--- Source excerpt ---
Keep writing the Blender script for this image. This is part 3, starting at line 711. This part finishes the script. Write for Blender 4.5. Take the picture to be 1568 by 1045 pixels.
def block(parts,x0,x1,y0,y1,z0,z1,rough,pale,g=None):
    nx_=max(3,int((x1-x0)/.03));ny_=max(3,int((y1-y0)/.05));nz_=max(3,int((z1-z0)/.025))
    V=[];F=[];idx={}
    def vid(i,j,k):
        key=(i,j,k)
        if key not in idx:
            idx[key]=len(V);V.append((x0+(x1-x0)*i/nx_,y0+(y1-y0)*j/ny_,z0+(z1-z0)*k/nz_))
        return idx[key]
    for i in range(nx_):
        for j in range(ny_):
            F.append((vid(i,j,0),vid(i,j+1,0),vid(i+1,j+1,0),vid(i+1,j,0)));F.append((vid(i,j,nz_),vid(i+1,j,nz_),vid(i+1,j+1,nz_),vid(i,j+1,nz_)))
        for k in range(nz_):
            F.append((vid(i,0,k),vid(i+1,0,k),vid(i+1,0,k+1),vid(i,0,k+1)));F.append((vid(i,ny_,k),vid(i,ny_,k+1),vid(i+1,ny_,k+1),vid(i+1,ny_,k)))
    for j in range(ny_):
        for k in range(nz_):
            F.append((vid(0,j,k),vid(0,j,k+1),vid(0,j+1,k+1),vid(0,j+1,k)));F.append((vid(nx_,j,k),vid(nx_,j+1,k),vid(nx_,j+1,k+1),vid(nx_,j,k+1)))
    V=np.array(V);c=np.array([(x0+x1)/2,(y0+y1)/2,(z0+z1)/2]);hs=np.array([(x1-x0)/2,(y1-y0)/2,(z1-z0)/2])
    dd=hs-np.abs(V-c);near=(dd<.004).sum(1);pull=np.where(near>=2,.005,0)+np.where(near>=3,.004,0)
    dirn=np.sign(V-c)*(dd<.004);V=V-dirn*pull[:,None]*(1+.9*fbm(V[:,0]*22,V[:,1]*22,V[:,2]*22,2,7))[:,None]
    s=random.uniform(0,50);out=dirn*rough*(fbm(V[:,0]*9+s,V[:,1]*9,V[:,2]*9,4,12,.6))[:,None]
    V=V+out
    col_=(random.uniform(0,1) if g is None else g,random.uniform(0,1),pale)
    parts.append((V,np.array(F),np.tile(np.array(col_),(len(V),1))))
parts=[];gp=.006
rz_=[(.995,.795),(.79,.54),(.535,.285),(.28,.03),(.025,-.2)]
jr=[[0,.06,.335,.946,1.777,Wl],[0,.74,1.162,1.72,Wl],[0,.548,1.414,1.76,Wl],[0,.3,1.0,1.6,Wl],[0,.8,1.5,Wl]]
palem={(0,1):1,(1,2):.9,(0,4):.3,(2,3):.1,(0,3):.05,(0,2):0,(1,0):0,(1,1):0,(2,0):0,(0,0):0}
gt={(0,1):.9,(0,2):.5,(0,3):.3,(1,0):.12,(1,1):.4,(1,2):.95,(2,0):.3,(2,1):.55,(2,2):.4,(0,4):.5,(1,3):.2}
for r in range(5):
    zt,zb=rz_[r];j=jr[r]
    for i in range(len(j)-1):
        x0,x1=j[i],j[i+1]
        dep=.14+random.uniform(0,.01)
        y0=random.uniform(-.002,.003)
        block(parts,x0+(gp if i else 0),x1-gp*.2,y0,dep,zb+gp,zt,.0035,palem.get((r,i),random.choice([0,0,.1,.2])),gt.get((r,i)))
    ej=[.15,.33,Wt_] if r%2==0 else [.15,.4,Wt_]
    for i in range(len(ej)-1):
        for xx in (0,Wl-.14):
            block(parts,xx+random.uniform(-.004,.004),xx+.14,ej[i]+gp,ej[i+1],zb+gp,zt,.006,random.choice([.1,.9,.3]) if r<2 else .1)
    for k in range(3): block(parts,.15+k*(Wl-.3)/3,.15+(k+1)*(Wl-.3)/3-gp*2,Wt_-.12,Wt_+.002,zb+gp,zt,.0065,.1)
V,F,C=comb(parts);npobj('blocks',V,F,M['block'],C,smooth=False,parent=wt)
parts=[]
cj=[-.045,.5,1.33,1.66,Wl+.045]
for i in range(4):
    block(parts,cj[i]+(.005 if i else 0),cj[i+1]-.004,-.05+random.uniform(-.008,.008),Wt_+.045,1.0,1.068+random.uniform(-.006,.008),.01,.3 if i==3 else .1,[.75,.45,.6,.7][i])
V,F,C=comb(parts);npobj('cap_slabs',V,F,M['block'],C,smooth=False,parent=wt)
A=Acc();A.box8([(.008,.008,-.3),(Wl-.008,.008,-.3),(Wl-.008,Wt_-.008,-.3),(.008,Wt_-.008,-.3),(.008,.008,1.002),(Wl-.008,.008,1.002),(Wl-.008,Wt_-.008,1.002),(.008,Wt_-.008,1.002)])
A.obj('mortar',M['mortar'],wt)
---
Reproduce the listing above verbatim, from first line to last.

Keep writing the Blender script for this image. This is part 3, starting at line 711. This part finishes the script. Write for Blender 4.5. Take the picture to be 1568 by 1045 pixels.
def block(parts,x0,x1,y0,y1,z0,z1,rough,pale,g=None):
    nx_=max(3,int((x1-x0)/.03));ny_=max(3,int((y1-y0)/.05));nz_=max(3,int((z1-z0)/.025))
    V=[];F=[];idx={}
    def vid(i,j,k):
        key=(i,j,k)
        if key not in idx:
            idx[key]=len(V);V.append((x0+(x1-x0)*i/nx_,y0+(y1-y0)*j/ny_,z0+(z1-z0)*k/nz_))
        return idx[key]
    for i in range(nx_):
        for j in range(ny_):
            F.append((vid(i,j,0),vid(i,j+1,0),vid(i+1,j+1,0),vid(i+1,j,0)));F.append((vid(i,j,nz_),vid(i+1,j,nz_),vid(i+1,j+1,nz_),vid(i,j+1,nz_)))
        for k in range(nz_):
            F.append((vid(i,0,k),vid(i+1,0,k),vid(i+1,0,k+1),vid(i,0,k+1)));F.append((vid(i,ny_,k),vid(i,ny_,k+1),vid(i+1,ny_,k+1),vid(i+1,ny_,k)))
    for j in range(ny_):
        for k in range(nz_):
            F.append((vid(0,j,k),vid(0,j,k+1),vid(0,j+1,k+1),vid(0,j+1,k)));F.append((vid(nx_,j,k),vid(nx_,j+1,k),vid(nx_,j+1,k+1),vid(nx_,j,k+1)))
    V=np.array(V);c=np.array([(x0+x1)/2,(y0+y1)/2,(z0+z1)/2]);hs=np.array([(x1-x0)/2,(y1-y0)/2,(z1-z0)/2])
    dd=hs-np.abs(V-c);near=(dd<.004).sum(1);pull=np.where(near>=2,.005,0)+np.where(near>=3,.004,0)
    dirn=np.sign(V-c)*(dd<.004);V=V-dirn*pull[:,None]*(1+.9*fbm(V[:,0]*22,V[:,1]*22,V[:,2]*22,2,7))[:,None]
    s=random.uniform(0,50);out=dirn*rough*(fbm(V[:,0]*9+s,V[:,1]*9,V[:,2]*9,4,12,.6))[:,None]
    V=V+out
    col_=(random.uniform(0,1) if g is None else g,random.uniform(0,1),pale)
    parts.append((V,np.array(F),np.tile(np.array(col_),(len(V),1))))
parts=[];gp=.006
rz_=[(.995,.795),(.79,.54),(.535,.285),(.28,.03),(.025,-.2)]
jr=[[0,.06,.335,.946,1.777,Wl],[0,.74,1.162,1.72,Wl],[0,.548,1.414,1.76,Wl],[0,.3,1.0,1.6,Wl],[0,.8,1.5,Wl]]
palem={(0,1):1,(1,2):.9,(0,4):.3,(2,3):.1,(0,3):.05,(0,2):0,(1,0):0,(1,1):0,(2,0):0,(0,0):0}
gt={(0,1):.9,(0,2):.5,(0,3):.3,(1,0):.12,(1,1):.4,(1,2):.95,(2,0):.3,(2,1):.55,(2,2):.4,(0,4):.5,(1,3):.2}
for r in range(5):
    zt,zb=rz_[r];j=jr[r]
    for i in range(len(j)-1):
        x0,x1=j[i],j[i+1]
        dep=.14+random.uniform(0,.01)
        y0=random.uniform(-.002,.003)
        block(parts,x0+(gp if i else 0),x1-gp*.2,y0,dep,zb+gp,zt,.0035,palem.get((r,i),random.choice([0,0,.1,.2])),gt.get((r,i)))
    ej=[.15,.33,Wt_] if r%2==0 else [.15,.4,Wt_]
    for i in range(len(ej)-1):
        for xx in (0,Wl-.14):
            block(parts,xx+random.uniform(-.004,.004),xx+.14,ej[i]+gp,ej[i+1],zb+gp,zt,.006,random.choice([.1,.9,.3]) if r<2 else .1)
    for k in range(3): block(parts,.15+k*(Wl-.3)/3,.15+(k+1)*(Wl-.3)/3-gp*2,Wt_-.12,Wt_+.002,zb+gp,zt,.0065,.1)
V,F,C=comb(parts);npobj('blocks',V,F,M['block'],C,smooth=False,parent=wt)
parts=[]
cj=[-.045,.5,1.33,1.66,Wl+.045]
for i in range(4):
    block(parts,cj[i]+(.005 if i else 0),cj[i+1]-.004,-.05+random.uniform(-.008,.008),Wt_+.045,1.0,1.068+random.uniform(-.006,.008),.01,.3 if i==3 else .1,[.75,.45,.6,.7][i])
V,F,C=comb(parts);npobj('cap_slabs',V,F,M['block'],C,smooth=False,parent=wt)
A=Acc();A.box8([(.008,.008,-.3),(Wl-.008,.008,-.3),(Wl-.008,Wt_-.008,-.3),(.008,Wt_-.008,-.3),(.008,.008,1.002),(Wl-.008,.008,1.002),(Wl-.008,Wt_-.008,1.002),(.008,Wt_-.008,1.002)])
A.obj('mortar',M['mortar'],wt)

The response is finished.